Back to the campsite, via the small supermarket for the next few days’ food.
Still windy. Noticed some food bags in the van had been chewed. R said this was friction wear in travelling. I was not so sure. We had also started to hear sounds from behind the sink. Tonight I spotted a mouse in one of the cupboards, but it rushed over the top of the back board and disappeared. Later I saw two mice come out from under the fridge. They disappeared quickly underneath again. Not good.
During the night we could hear then scrabbling around. The wind also rose, and eventually we dropped the roof down, so we could get some sleep. The other VW at some time during the night did the same thing. The wind on the Meteo France was gusting at well over 60k.
French Camping 2024, Day 22 Saintes-Maries-de-la-Mer
12th September 2024
R said it rained hard during the night. I had slept solidly throughout, so thought the rain had stayed away. We walked into town and wandered around the shops. Decided to go on the ‘train trip’ at 2.30. So bought some sandwiches and watched the gulls. The youngsters being persistent beggars.
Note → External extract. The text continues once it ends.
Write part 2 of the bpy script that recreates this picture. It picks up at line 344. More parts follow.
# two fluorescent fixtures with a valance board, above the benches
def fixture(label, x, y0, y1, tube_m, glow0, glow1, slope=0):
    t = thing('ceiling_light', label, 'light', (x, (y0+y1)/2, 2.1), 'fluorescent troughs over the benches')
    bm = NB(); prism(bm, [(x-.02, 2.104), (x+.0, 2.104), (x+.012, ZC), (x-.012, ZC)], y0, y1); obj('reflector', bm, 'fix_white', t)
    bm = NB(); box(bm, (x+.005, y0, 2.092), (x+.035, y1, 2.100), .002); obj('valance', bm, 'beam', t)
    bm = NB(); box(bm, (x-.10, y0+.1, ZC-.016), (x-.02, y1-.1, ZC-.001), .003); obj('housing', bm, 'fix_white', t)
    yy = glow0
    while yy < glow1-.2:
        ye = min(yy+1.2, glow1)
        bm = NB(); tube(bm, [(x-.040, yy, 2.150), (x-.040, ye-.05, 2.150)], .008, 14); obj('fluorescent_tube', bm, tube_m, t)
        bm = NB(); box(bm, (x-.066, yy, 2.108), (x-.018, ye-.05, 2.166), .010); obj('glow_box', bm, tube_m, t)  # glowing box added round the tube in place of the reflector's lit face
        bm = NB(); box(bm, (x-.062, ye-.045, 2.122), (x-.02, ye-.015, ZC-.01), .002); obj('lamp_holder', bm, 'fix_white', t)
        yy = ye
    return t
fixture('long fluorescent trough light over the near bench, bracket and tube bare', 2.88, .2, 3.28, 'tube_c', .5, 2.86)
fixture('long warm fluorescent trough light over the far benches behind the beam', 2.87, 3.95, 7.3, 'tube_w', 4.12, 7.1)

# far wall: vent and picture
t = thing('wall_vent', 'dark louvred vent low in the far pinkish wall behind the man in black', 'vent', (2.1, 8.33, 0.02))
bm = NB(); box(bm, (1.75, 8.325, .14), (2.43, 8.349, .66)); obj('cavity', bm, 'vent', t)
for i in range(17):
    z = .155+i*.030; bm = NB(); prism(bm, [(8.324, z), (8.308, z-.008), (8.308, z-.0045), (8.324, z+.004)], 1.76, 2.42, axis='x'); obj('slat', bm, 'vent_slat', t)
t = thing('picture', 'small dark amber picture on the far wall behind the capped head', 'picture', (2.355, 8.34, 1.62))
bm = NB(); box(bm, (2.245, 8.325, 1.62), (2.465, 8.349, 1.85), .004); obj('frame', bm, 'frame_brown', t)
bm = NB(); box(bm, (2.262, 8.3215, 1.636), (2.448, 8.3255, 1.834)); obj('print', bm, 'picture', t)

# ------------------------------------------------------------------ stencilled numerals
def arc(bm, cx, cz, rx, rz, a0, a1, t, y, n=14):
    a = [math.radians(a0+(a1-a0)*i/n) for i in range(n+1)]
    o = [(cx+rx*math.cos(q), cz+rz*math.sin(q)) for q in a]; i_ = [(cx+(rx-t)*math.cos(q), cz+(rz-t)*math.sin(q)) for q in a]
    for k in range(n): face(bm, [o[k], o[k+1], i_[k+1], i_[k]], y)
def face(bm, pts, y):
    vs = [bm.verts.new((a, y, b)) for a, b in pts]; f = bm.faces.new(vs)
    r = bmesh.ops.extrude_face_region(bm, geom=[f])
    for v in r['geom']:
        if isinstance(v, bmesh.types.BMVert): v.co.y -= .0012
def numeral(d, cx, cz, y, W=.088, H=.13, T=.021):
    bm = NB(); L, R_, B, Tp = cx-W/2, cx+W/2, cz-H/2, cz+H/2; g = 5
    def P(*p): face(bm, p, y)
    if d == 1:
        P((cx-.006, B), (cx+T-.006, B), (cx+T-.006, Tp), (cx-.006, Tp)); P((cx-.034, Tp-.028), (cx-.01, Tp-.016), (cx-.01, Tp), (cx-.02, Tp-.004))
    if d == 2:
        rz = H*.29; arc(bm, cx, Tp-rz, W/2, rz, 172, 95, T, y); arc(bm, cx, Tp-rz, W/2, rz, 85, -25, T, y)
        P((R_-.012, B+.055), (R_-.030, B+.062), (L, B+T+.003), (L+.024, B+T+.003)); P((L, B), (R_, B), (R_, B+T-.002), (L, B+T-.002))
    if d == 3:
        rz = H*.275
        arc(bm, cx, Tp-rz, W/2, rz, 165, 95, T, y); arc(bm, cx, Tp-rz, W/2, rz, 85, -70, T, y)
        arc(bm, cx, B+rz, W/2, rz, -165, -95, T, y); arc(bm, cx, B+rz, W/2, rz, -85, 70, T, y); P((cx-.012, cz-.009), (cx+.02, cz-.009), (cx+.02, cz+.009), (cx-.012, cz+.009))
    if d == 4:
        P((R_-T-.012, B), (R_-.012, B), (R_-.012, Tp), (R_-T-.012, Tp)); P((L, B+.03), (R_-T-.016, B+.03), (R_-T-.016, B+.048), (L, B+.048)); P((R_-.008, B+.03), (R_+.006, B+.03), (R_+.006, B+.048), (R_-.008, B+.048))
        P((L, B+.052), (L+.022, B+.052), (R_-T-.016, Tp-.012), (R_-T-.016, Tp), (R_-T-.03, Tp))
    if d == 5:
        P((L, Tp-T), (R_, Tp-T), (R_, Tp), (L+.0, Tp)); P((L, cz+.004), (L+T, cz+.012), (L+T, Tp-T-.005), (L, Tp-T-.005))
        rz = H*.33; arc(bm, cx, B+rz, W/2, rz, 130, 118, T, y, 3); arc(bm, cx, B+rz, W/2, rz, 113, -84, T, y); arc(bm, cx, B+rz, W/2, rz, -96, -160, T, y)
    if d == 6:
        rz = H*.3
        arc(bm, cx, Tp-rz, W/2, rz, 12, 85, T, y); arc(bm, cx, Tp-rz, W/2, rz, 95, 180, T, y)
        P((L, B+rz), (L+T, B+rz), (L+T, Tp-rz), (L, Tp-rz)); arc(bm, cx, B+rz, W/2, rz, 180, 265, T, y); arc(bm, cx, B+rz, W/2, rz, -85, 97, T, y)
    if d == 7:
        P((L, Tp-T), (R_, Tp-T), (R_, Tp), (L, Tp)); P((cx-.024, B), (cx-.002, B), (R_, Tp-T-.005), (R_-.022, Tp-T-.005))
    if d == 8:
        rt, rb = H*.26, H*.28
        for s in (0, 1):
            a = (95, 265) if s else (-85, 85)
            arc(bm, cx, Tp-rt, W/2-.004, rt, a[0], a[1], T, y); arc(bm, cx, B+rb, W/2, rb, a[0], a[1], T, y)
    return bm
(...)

At 2.00 the queue for the train trip was already there, we joined and got a place on the ‘train’. It was a 45 minute trip showing some of the town and the surrounding areas. First it took in the East side, showing us the area where the cattle were branded. Then it went to the west, down the road we drove in on. Eventually it cut across to the West, towards the Little Rhone. We passed by the traditional thatched houses. Stopped to pat and stroke the beautiful white Camargue horses. The houses in the area here looked to be quite prosperous, nice looking nearby restaurant.
Back to the town, following the road from the Little Rhone, and past the marina. Yes, it was a tourist trip, but it was interesting and showed us a side of the Camargue we had not known about or seen.
Back to the campsite, where we had supper, and it was very cold and windy.